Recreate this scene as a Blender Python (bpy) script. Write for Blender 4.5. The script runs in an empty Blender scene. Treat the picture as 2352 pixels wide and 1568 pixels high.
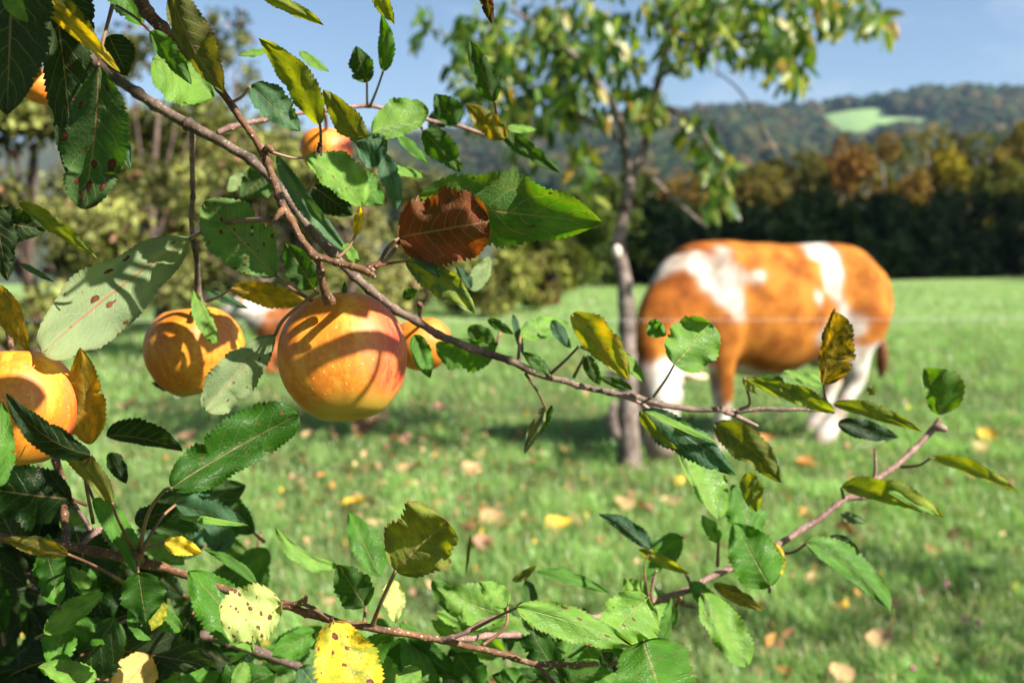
import bpy, math, random
import numpy as np
from mathutils import Vector, noise

# ------------------------------------------------------------------ camera, world, sun, exposure
SC = bpy.context.scene
COL = SC.collection
R = math.radians
PITCH = math.atan(206 * 36 / 2352 / 35)
CAM_H = 1.35
cam = bpy.data.cameras.new('camera'); cam_o = bpy.data.objects.new('camera', cam); COL.objects.link(cam_o)
cam.lens = 35; cam.sensor_width = 36; cam.clip_start = 0.02; cam.clip_end = 8000
cam_o.location = (0, 0, CAM_H); cam_o.rotation_euler = (R(90) - PITCH, 0, 0)
cam.dof.use_dof = True; cam.dof.focus_distance = 0.585; cam.dof.aperture_fstop = 7.6
SC.camera = cam_o

SUN_AZ, SUN_EL = R(180 - 60), R(41)          # clockwise from +Y
S = Vector((math.sin(SUN_AZ) * math.cos(SUN_EL), math.cos(SUN_AZ) * math.cos(SUN_EL), math.sin(SUN_EL)))
sun = bpy.data.lights.new('sun', 'SUN'); sun.energy = 5.0; sun.angle = R(0.53); sun.color = (1.0, 0.93, 0.82)
sun_o = bpy.data.objects.new('sun', sun); COL.objects.link(sun_o)
sun_o.rotation_euler = (-S).to_track_quat('-Z', 'Y').to_euler(); sun_o.location = (20, -10, 40)

w = bpy.data.worlds.new('World'); SC.world = w; w.use_nodes = True
wn, wl = w.node_tree.nodes, w.node_tree.links
bg = wn['Background']; bg.inputs['Strength'].default_value = 0.05
sky = wn.new('ShaderNodeTexSky'); sky.sky_type = 'NISHITA'; sky.sun_disc = False
sky.sun_elevation = SUN_EL; sky.sun_rotation = SUN_AZ; sky.altitude = 600; sky.air_density = 1.0; sky.dust_density = 1.6; sky.ozone_density = 2.0
tc = wn.new('ShaderNodeTexCoord'); mp = wn.new('ShaderNodeMapping'); mp.inputs['Scale'].default_value = (1, 1, 2.2)
nz = wn.new('ShaderNodeTexNoise'); nz.inputs['Scale'].default_value = 7.0; nz.inputs['Detail'].default_value = 6; nz.inputs['Roughness'].default_value = 0.55
cr = wn.new('ShaderNodeMapRange'); cr.inputs['From Min'].default_value = 0.52; cr.inputs['From Max'].default_value = 0.78; cr.inputs['To Max'].default_value = 0.30
mx = wn.new('ShaderNodeMix'); mx.data_type = 'RGBA'; mx.inputs[7].default_value = (8.0, 8.1, 8.6, 1)
wl.new(tc.outputs['Generated'], mp.inputs[0]); wl.new(mp.outputs[0], nz.inputs['Vector'])
wl.new(nz.outputs[0], cr.inputs[0]); wl.new(cr.outputs[0], mx.inputs[0]); wl.new(sky.outputs[0], mx.inputs[6]); wl.new(mx.outputs[2], bg.inputs[0])

SC.view_settings.view_transform = 'Standard'; SC.view_settings.look = 'None'
SC.view_settings.exposure = 1.62; SC.view_settings.gamma = 1.0; SC.view_settings.use_curve_mapping = False
SC.render.engine = 'CYCLES'
SC.cycles.use_denoising = True
SC.cycles.max_bounces = 6; SC.cycles.diffuse_bounces = 1; SC.cycles.glossy_bounces = 2; SC.cycles.transmission_bounces = 4
SC.cycles.transparent_max_bounces = 8; SC.cycles.volume_bounces = 1
SC.cycles.sample_clamp_indirect = 6

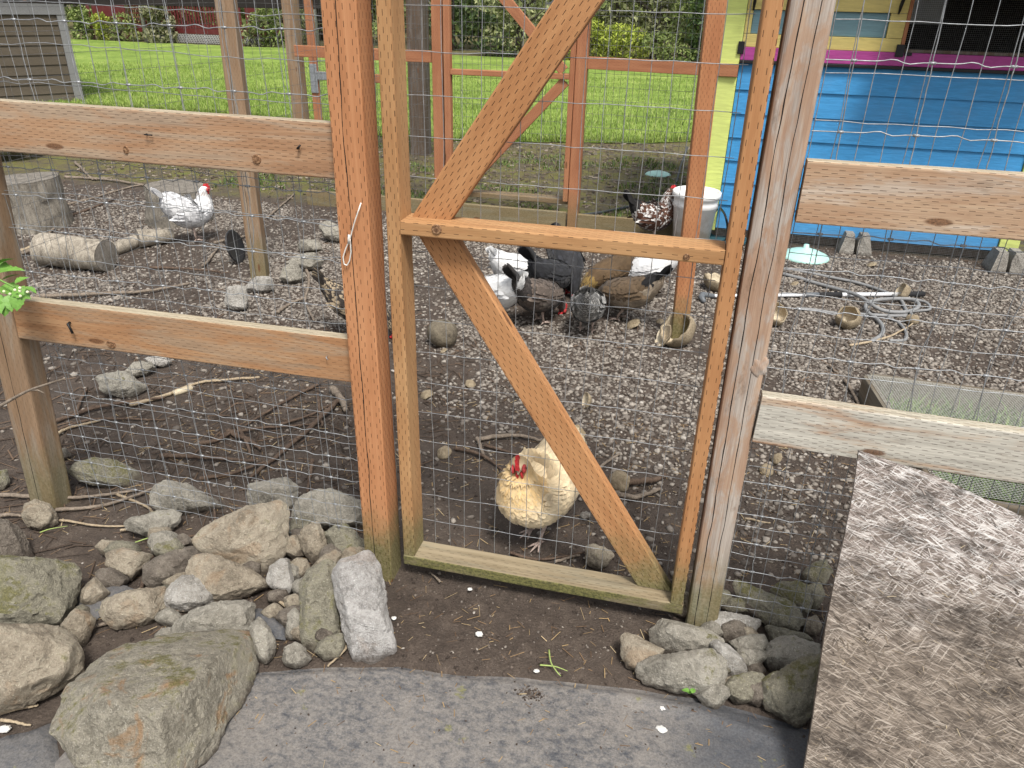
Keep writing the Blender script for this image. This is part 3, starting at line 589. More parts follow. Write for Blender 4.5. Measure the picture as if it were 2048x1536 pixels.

_ _ _ _ _ _ _

*Task requirements*
Drop the pictures and reproduce the rest of the entries above exactly.

*Finished task*
Recreate this scene as a Blender Python (bpy) script. Write for Blender 4.5. The script runs in an empty Blender scene. Treat the picture as 2352 pixels wide and 1568 pixels high.
import bpy, math, random
import numpy as np
from mathutils import Vector, noise

# ------------------------------------------------------------------ camera, world, sun, exposure
SC = bpy.context.scene
COL = SC.collection
R = math.radians
PITCH = math.atan(206 * 36 / 2352 / 35)
CAM_H = 1.35
cam = bpy.data.cameras.new('camera'); cam_o = bpy.data.objects.new('camera', cam); COL.objects.link(cam_o)
cam.lens = 35; cam.sensor_width = 36; cam.clip_start = 0.02; cam.clip_end = 8000
cam_o.location = (0, 0, CAM_H); cam_o.rotation_euler = (R(90) - PITCH, 0, 0)
cam.dof.use_dof = True; cam.dof.focus_distance = 0.585; cam.dof.aperture_fstop = 7.6
SC.camera = cam_o

SUN_AZ, SUN_EL = R(180 - 60), R(41)          # clockwise from +Y
S = Vector((math.sin(SUN_AZ) * math.cos(SUN_EL), math.cos(SUN_AZ) * math.cos(SUN_EL), math.sin(SUN_EL)))
sun = bpy.data.lights.new('sun', 'SUN'); sun.energy = 5.0; sun.angle = R(0.53); sun.color = (1.0, 0.93, 0.82)
sun_o = bpy.data.objects.new('sun', sun); COL.objects.link(sun_o)
sun_o.rotation_euler = (-S).to_track_quat('-Z', 'Y').to_euler(); sun_o.location = (20, -10, 40)

w = bpy.data.worlds.new('World'); SC.world = w; w.use_nodes = True
wn, wl = w.node_tree.nodes, w.node_tree.links
bg = wn['Background']; bg.inputs['Strength'].default_value = 0.05
sky = wn.new('ShaderNodeTexSky'); sky.sky_type = 'NISHITA'; sky.sun_disc = False
sky.sun_elevation = SUN_EL; sky.sun_rotation = SUN_AZ; sky.altitude = 600; sky.air_density = 1.0; sky.dust_density = 1.6; sky.ozone_density = 2.0
tc = wn.new('ShaderNodeTexCoord'); mp = wn.new('ShaderNodeMapping'); mp.inputs['Scale'].default_value = (1, 1, 2.2)
nz = wn.new('ShaderNodeTexNoise'); nz.inputs['Scale'].default_value = 7.0; nz.inputs['Detail'].default_value = 6; nz.inputs['Roughness'].default_value = 0.55
cr = wn.new('ShaderNodeMapRange'); cr.inputs['From Min'].default_value = 0.52; cr.inputs['From Max'].default_value = 0.78; cr.inputs['To Max'].default_value = 0.30
mx = wn.new('ShaderNodeMix'); mx.data_type = 'RGBA'; mx.inputs[7].default_value = (8.0, 8.1, 8.6, 1)
wl.new(tc.outputs['Generated'], mp.inputs[0]); wl.new(mp.outputs[0], nz.inputs['Vector'])
wl.new(nz.outputs[0], cr.inputs[0]); wl.new(cr.outputs[0], mx.inputs[0]); wl.new(sky.outputs[0], mx.inputs[6]); wl.new(mx.outputs[2], bg.inputs[0])

SC.view_settings.view_transform = 'Standard'; SC.view_settings.look = 'None'
SC.view_settings.exposure = 1.62; SC.view_settings.gamma = 1.0; SC.view_settings.use_curve_mapping = False
SC.render.engine = 'CYCLES'
SC.cycles.use_denoising = True
SC.cycles.max_bounces = 6; SC.cycles.diffuse_bounces = 1; SC.cycles.glossy_bounces = 2; SC.cycles.transmission_bounces = 4
SC.cycles.transparent_max_bounces = 8; SC.cycles.volume_bounces = 1
SC.cycles.sample_clamp_indirect = 6

Keep writing the Blender script for this image. This is part 3, starting at line 589. More parts follow. Write for Blender 4.5. Measure the picture as if it were 2048x1536 pixels.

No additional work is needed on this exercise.